Scenes as source code
......

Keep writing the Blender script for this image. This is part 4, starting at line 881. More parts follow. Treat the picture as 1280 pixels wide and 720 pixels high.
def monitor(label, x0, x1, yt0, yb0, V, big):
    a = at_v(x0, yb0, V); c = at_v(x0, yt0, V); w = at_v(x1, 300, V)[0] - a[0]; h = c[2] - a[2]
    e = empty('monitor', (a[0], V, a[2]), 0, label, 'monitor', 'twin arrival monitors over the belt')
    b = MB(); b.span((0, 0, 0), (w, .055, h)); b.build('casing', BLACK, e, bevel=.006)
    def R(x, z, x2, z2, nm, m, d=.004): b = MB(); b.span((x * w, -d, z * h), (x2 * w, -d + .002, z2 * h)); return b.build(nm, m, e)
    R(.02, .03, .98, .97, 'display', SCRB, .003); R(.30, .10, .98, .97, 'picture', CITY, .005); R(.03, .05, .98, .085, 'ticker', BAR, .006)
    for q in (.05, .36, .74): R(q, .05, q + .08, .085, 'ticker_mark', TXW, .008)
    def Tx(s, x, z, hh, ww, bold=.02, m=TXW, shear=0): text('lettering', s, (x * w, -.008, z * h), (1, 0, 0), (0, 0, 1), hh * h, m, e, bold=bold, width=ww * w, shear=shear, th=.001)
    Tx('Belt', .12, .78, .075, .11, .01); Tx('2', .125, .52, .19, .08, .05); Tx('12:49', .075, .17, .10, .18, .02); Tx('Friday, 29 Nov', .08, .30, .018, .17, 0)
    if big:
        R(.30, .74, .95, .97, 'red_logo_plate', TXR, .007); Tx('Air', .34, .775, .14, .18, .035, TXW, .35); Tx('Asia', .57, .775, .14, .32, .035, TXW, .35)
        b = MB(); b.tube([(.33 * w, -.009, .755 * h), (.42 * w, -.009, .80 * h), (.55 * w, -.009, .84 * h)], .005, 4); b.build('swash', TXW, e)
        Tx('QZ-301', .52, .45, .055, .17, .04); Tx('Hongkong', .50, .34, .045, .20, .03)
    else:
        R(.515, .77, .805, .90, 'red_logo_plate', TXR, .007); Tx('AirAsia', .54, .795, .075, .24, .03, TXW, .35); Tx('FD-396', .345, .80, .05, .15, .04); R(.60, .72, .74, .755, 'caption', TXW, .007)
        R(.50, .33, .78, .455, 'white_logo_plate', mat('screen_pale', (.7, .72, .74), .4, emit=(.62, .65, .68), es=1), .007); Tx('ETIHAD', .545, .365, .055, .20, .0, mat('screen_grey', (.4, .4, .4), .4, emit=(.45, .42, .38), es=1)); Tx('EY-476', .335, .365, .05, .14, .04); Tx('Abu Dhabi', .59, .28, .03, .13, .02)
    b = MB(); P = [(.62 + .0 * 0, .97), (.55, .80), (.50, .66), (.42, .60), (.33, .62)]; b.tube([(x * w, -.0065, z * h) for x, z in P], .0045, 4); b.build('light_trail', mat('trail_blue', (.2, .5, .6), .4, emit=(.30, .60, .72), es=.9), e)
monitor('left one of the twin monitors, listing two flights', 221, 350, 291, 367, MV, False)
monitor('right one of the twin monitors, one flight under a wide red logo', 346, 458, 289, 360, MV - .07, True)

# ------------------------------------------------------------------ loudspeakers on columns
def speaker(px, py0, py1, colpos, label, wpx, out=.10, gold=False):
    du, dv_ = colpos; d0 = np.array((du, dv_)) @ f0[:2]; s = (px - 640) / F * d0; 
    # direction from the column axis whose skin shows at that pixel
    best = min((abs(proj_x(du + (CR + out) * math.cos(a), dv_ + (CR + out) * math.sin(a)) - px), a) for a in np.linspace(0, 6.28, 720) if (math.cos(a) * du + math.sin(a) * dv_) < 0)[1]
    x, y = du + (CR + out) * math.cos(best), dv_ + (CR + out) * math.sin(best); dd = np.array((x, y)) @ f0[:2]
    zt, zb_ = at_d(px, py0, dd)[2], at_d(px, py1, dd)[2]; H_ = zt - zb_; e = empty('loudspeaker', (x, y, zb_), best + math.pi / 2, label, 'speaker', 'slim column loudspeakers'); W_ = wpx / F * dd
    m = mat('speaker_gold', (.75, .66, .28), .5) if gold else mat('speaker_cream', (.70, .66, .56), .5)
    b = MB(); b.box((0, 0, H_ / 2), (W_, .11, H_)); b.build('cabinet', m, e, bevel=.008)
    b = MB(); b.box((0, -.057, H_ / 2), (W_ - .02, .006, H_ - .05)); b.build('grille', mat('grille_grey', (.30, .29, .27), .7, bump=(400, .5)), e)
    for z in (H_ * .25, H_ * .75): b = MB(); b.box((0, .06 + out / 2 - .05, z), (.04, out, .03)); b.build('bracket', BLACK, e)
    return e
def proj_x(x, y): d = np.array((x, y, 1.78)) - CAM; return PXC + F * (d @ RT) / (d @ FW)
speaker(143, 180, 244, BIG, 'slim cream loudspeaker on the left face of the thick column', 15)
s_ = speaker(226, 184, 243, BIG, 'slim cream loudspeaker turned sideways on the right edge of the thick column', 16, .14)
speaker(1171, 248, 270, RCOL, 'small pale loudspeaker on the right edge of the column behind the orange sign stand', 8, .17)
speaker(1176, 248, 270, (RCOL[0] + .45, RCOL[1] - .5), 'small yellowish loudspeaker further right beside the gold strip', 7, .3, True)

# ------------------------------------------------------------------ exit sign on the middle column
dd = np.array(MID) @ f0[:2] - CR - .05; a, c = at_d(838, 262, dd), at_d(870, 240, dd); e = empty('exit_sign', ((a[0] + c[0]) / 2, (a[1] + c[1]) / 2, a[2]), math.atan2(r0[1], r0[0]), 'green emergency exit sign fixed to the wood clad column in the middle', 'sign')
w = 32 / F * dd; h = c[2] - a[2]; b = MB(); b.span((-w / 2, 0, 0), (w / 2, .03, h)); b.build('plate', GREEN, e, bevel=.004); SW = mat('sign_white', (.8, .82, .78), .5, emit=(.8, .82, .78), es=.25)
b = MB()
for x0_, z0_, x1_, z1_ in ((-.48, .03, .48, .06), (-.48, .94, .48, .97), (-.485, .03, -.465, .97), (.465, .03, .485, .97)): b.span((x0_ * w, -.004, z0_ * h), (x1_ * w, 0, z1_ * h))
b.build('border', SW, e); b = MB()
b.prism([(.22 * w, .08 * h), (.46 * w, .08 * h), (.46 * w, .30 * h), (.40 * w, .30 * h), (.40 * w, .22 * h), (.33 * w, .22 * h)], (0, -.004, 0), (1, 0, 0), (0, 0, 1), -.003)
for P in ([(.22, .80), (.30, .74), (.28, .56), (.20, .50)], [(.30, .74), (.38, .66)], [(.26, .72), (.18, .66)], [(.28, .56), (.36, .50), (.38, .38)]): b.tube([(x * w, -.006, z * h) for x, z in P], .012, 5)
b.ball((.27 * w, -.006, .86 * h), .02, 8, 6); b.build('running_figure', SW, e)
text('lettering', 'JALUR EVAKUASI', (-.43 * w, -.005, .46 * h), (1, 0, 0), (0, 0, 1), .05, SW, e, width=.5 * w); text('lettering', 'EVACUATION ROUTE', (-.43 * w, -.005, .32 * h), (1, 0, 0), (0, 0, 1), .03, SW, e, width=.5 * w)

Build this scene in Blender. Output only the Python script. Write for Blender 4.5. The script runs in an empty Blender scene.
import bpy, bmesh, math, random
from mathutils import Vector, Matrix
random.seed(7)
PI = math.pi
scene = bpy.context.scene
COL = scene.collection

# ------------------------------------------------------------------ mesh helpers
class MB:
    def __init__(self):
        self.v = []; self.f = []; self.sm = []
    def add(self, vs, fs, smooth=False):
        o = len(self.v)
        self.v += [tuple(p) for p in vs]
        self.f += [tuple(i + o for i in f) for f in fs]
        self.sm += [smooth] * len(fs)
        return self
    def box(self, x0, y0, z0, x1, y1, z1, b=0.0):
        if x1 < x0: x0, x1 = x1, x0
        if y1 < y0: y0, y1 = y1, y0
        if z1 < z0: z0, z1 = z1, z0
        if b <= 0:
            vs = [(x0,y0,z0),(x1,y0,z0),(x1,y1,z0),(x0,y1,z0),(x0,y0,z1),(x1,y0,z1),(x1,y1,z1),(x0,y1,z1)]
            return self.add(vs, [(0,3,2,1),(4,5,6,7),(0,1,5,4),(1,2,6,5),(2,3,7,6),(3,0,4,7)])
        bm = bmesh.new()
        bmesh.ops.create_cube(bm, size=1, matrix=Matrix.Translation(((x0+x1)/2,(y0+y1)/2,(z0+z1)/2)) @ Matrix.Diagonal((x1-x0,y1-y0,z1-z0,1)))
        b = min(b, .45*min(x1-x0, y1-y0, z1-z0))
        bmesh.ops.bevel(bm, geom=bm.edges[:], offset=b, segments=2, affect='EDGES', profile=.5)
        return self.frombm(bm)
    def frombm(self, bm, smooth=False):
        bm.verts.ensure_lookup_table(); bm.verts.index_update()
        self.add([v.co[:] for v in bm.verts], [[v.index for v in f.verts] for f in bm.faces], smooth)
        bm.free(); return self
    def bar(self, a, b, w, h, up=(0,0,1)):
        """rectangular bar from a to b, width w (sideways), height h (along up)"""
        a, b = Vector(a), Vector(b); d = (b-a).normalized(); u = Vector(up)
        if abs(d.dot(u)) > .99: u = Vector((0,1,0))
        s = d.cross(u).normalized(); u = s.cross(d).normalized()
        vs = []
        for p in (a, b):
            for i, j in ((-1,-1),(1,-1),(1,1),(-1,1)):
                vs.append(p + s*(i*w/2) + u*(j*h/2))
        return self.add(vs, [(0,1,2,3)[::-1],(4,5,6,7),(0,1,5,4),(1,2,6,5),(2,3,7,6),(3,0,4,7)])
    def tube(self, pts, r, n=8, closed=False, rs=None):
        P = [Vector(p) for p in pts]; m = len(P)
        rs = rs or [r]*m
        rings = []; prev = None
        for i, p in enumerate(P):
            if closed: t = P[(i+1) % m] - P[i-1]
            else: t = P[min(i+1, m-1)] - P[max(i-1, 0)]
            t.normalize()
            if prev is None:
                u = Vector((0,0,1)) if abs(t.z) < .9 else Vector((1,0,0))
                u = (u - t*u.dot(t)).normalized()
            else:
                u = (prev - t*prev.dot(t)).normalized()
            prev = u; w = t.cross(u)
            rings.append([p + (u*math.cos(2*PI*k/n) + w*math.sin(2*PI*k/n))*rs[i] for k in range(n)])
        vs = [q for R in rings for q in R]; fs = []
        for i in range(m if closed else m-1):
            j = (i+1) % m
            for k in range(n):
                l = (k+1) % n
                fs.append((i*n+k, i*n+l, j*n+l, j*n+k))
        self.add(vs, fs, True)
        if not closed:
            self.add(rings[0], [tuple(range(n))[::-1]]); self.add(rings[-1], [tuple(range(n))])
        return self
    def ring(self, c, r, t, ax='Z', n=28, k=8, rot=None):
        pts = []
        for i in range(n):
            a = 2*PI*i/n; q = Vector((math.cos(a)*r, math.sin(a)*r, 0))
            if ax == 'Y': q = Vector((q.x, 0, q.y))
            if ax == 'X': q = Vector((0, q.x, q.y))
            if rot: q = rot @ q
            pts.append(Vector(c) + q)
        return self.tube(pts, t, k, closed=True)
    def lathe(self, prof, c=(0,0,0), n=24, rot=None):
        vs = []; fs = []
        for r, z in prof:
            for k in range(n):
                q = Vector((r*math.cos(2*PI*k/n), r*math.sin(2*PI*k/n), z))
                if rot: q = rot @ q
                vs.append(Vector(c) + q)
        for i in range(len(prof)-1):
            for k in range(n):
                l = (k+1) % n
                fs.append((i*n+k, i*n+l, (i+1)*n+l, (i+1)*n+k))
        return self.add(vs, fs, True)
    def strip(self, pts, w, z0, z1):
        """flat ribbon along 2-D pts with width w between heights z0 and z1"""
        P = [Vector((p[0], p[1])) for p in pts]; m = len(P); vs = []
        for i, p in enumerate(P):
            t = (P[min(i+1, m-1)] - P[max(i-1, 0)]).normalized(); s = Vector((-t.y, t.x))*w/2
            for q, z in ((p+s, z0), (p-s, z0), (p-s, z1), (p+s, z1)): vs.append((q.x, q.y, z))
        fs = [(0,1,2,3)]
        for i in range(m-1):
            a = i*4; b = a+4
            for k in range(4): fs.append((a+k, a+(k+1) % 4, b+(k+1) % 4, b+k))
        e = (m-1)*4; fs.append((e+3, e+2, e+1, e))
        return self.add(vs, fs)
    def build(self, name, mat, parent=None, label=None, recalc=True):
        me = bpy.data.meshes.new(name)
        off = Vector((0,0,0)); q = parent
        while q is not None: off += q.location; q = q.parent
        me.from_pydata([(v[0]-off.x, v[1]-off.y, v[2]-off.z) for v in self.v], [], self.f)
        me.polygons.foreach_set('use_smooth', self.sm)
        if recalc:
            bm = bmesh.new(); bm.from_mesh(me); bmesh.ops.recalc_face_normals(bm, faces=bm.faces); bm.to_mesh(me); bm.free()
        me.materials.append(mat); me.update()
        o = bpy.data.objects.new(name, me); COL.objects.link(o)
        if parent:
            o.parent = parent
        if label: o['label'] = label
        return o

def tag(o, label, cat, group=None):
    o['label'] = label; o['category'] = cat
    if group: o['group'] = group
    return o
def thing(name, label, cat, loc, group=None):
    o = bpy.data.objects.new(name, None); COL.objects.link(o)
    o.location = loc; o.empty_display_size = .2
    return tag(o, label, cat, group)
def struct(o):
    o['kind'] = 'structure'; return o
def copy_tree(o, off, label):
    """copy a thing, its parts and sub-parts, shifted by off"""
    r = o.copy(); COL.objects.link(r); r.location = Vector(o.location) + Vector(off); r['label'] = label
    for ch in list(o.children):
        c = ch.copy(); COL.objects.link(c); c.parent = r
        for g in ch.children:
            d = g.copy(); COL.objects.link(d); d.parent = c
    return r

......

WHAT THE TASK ASKS
Output exactly the lines of the material above from the one containing "Build this scene" up to and including the one containing "COL = scene.collection".

EXERCISE RESULT
Build this scene in Blender. Output only the Python script. Write for Blender 4.5. The script runs in an empty Blender scene.
import bpy, bmesh, math, random
from mathutils import Vector, Matrix
random.seed(7)
PI = math.pi
scene = bpy.context.scene
COL = scene.collection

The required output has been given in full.